Secure and Energy-Efficient Offloading and Resource Allocation in a NOMA-Based MEC Network

TL;DR

This paper proposes a dynamic secure task offloading and resource allocation algorithm for NOMA-based MEC networks, improving energy efficiency and security under stochastic and time-varying conditions.

Contribution

It introduces a Lyapunov optimization-based method to jointly optimize CPU frequency and transmit power for secure, energy-efficient MEC operation.

Findings

Achieves higher energy efficiency than benchmark methods.

Effectively balances security and energy consumption.
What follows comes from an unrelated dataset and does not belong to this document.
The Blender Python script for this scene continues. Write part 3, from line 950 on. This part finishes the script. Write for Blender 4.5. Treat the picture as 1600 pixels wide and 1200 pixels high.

Demonstrates robustness in dynamic stochastic environments.

Abstract

Energy efficiency and security are two critical issues for mobile edge computing (MEC) networks. With stochastic task arrivals, time-varying dynamic environment, and passive existing attackers, it is very challenging to offload computation tasks securely and efficiently. In this paper, we study the task offloading and resource allocation problem in a non-orthogonal multiple access (NOMA) assisted MEC network with security and energy efficiency considerations. To tackle the problem, a dynamic secure task offloading and resource allocation algorithm is proposed based on Lyapunov optimization theory. A stochastic non-convex problem is formulated to jointly optimize the local-CPU frequency and transmit power, aiming at maximizing the network energy efficiency, which is defined as the ratio of the long-term average secure rate to the long-term average power consumption of all users. The formulated problem is decomposed into the deterministic sub-problems in each time slot. The optimal local CPU-cycle and the transmit power of each user can be given in the closed-from. Simulation results evaluate the impacts of different parameters on the efficiency metrics and demonstrate that the proposed method can achieve better performance compared with other benchmark methods in terms of energy efficiency.